People Business
April 24, 2012
Last month, Fortune magazine ranked the top 12 business innovators of our time – “founders who turned concepts into companies and changed the face of business.” It was an unsurprising list dominated by the visionary leaders of what are now well-known enterprises. What I found most interesting was a theme.
Microsoft’s Bill Gates, No. 2 on the list (behind Apple’s Steve Jobs), said his best business decisions came down to picking good people and relying on them.
No. 4 Jeff Bezos, founder of Amazon, credited “a bunch of smart people” that continually take his ideas and improve them.
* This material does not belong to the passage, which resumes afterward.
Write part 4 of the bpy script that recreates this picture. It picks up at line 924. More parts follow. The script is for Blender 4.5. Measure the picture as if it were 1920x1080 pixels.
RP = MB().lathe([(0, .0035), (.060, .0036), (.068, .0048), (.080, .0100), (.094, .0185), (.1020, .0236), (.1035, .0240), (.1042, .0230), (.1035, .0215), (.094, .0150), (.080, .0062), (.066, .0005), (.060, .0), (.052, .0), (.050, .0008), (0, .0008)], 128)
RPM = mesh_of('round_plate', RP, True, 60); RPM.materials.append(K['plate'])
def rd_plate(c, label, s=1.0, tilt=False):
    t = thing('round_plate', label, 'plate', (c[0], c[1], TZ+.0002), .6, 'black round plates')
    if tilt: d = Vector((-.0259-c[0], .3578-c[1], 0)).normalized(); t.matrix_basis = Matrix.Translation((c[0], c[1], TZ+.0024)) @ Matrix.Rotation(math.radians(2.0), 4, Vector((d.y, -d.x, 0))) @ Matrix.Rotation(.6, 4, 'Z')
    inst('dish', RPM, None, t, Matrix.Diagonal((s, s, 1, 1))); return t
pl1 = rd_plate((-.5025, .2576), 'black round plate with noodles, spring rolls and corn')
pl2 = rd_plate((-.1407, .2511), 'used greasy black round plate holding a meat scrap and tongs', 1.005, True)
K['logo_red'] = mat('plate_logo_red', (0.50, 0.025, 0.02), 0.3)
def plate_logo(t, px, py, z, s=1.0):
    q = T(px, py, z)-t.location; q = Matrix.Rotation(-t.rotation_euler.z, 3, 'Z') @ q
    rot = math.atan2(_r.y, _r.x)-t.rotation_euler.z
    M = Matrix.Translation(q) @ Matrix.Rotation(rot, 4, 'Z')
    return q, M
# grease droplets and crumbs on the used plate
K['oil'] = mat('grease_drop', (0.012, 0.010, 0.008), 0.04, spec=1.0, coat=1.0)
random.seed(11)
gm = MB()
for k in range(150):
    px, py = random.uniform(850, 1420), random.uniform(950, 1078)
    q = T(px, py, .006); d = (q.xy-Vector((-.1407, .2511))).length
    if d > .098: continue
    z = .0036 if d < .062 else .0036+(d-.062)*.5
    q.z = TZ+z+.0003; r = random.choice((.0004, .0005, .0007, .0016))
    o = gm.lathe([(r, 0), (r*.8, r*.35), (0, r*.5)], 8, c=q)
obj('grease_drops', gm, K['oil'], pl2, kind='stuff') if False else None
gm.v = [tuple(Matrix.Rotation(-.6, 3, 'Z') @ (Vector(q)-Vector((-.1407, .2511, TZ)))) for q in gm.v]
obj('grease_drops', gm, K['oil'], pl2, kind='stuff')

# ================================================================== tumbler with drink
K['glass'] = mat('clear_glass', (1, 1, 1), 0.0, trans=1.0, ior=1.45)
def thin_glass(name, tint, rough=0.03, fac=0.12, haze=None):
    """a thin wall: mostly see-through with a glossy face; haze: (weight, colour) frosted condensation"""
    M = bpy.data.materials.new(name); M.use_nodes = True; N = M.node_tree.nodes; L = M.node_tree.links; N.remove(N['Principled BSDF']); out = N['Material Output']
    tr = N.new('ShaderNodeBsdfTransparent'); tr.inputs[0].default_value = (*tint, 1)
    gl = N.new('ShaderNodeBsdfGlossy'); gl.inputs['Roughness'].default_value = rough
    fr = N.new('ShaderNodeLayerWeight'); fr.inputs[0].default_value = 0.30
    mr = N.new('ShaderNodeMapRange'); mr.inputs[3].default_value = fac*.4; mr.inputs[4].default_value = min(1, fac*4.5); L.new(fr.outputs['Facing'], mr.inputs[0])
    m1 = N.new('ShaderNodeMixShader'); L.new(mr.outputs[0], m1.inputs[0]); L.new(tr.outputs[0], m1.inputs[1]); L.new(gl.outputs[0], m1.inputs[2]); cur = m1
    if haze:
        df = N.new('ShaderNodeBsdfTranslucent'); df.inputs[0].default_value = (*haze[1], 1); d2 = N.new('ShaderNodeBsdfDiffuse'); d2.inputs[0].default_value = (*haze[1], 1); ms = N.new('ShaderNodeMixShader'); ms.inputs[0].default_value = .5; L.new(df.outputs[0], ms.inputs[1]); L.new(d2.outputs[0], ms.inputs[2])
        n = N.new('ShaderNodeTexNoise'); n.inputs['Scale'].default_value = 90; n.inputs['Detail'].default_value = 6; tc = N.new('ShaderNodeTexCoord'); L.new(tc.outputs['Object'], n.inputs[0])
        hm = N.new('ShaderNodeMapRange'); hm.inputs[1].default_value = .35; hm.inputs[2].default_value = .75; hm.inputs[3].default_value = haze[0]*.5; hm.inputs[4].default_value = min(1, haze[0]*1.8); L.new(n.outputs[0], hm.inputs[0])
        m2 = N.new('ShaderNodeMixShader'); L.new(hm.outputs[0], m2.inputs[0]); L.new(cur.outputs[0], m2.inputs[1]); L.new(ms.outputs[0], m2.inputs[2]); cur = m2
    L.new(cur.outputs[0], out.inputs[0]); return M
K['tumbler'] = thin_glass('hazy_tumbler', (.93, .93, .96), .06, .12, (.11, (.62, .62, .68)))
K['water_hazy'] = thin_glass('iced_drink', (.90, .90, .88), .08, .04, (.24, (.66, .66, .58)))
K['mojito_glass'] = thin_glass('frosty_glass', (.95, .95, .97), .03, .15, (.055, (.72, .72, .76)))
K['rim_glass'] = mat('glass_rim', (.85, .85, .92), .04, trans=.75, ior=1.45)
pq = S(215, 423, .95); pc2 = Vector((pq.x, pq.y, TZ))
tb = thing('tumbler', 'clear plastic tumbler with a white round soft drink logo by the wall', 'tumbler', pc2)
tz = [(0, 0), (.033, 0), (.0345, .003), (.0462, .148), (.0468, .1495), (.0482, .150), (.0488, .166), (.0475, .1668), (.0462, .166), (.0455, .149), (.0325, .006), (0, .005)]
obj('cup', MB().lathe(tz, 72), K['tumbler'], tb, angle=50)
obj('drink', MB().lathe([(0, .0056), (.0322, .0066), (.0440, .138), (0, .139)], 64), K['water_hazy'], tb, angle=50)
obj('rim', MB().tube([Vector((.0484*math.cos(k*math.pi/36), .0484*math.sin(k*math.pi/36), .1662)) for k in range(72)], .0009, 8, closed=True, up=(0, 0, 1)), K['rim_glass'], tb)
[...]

No. 9 Herb Kelleher of Southwest Airlines has created “a culture that respected the people he carefully hired.” He said, “front line personnel can either make you or break you. . . Start with employees and the rest follows from that.”
No. 10 Narayana Murthy of the Indian company Infosys said an emerging organization “must coalesce around a team of people with an enduring value system.”
Time and again, the secret sauce is the people. Not policy or procedures or products. People.
Dreamworks
January 25, 2012
William Butler Yeats wrote, “In dreams begin responsibility.” And while this may not at all be what the Irish author had in mind, here’s what this line has meant to me.
When you dream for something, you hope for it; and there is little hope of that dream coming true unless you take personal responsibility for it. Until you begin to work for it, there’s no hope for it.
Jesse Owens said: “We all have dreams. But in order to make dreams come into reality, it takes an awful lot of determination, dedication, self-discipline and effort.”
In other words, dreams take work. Be that Martin Luther King’s dream for peaceful relations between people and nations, or the comparatively modest dreams we have for schools and school sports. Dreams take work.